On the performance side, Gainsbourg’s fearless approach to the material benefits the movie enormously and there’s rarely a moment where her conviction is in doubt.  She does her best to make Joe a sympathetic character but is equally unafraid to show her in a less than pleasant light, her commitment to the role going some way to mitigating the missteps in von Trier’s script.  As the outwardly concerned Seligman, Skarsgård maintains his inquisitive, supportive stance in the light of Joe’s revelations, but is given an horrendous final scene that destroys everything the character has come to stand for.  Martin’s presence, despite Gainsbourg’s proficiency, is not as missed as might be expected, while LaBeouf remains as hard to watch as in Vol. I.  The newcomers to the tale – Dafoe, Goth, Bell – acquit themselves well (Bell in particular is unexpectedly creepy as K), and it’s nice to see Slater and Berg (ten year old Joe) in flashback.

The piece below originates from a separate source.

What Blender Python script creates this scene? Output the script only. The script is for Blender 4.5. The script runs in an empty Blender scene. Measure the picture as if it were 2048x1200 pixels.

As before, von Trier’s technical control over the material remains in place, though some of the aforementioned missteps make it difficult to give him the benefit of the doubt when some scenes appear included merely for effect (the restaurant scene involving a number of spoons is a case in point, but it redeems itself by being very, very funny).  He’s on less firmer ground with the philosophical digressions that occupy Joe’s time with Seligman, and they become more and more contrived as the movie develops.  And the photography by Manuel Alberto Claro is as beautiful and decorous as in the first movie (which shouldn’t be a surprise).

Rating: 7/10 – no better or worse than Vol. I, Nymph()maniac Vol. II concludes Joe’s story in semi-triumphant style but maintains the faults found in the first movie; archly effective in places, and dismaying in others, von Trier’s conclusion to his Trilogy of Depression shows the wily old fox of arthouse cinema still as infuriating and entertaining (in equal measure) as he’s always been.